Frederic Amoudru, chief executive and country manager (India) for BNP Paribas, told Business Standard the bank's decision (announced in Europe) would have no impact at all in India, refuting market speculations that the French bank may book profits in markets such as India to offset losses in other funds.
 
"Each of our funds has its own risks and rewards. Investors put their money in various funds judging risks and rewards each fund offers," he said.
 
Amoudru said the Indian market was hit more by the sentiment from the US sub-prime woes.
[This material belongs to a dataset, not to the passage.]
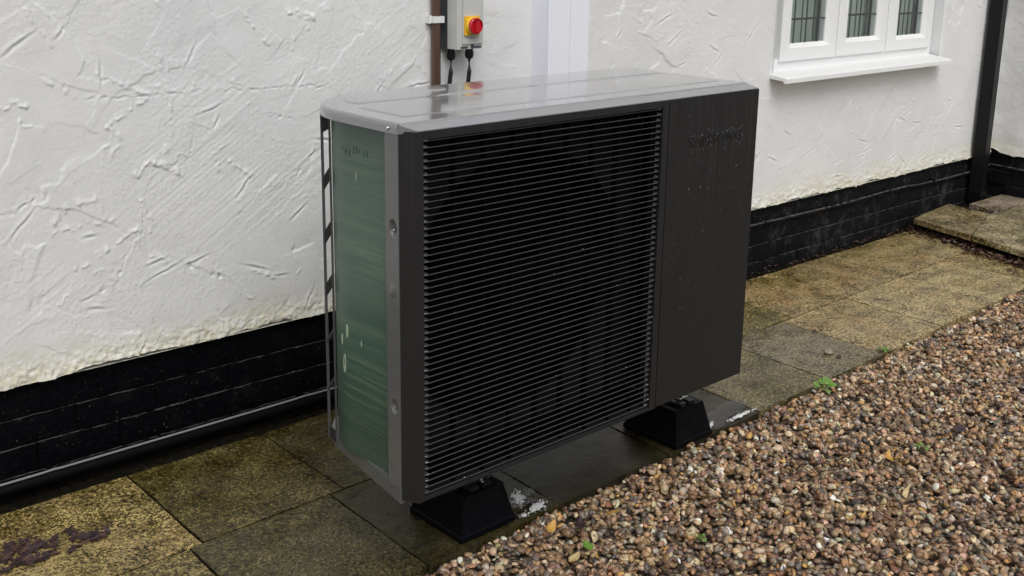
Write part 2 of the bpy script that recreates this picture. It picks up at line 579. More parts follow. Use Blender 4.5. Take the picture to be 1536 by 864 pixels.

He felt the problems in credit markets would have no major bearing on markets such as India.
 
Echoed Guy Strapp, regional head of investment management, Asia, of Prudential Asset Management: "The sub-prime mess is less of a concern in Asia, particularly India, at the moment. However, going ahead, if the availability of credit in the US dries up, it may have a significant impact on the global economy."
 
Hindalco, which shed 3.61 per cent to Rs 156, was the biggest loser on the 30-share Sensex, followed by State Bank of India (down 3.30 per cent to Rs 1,649.60), Reliance Energy (down 3.22 per cent to Rs 757.90), Ranbaxy Laboratories (down 2.66 per cent to Rs 371.60) and Satyam Computers (down 2.55 per cent to Rs 467.10).
 
Among the sectoral indices, the BSE Consumer Durables Index, which tracks stocks such as Titan and Videocon, fell the most "" down 2.47 per cent. The BSE Oil & Gas Index (down 1.96 per cent) and the BSE FMCG Index (down 1.73 per cent) were the other major losers.
 
Stocks dropped around the world last month on concern that the debacle in the US mortgage market would hurt economic growth, slow takeovers and reduce the value of investments.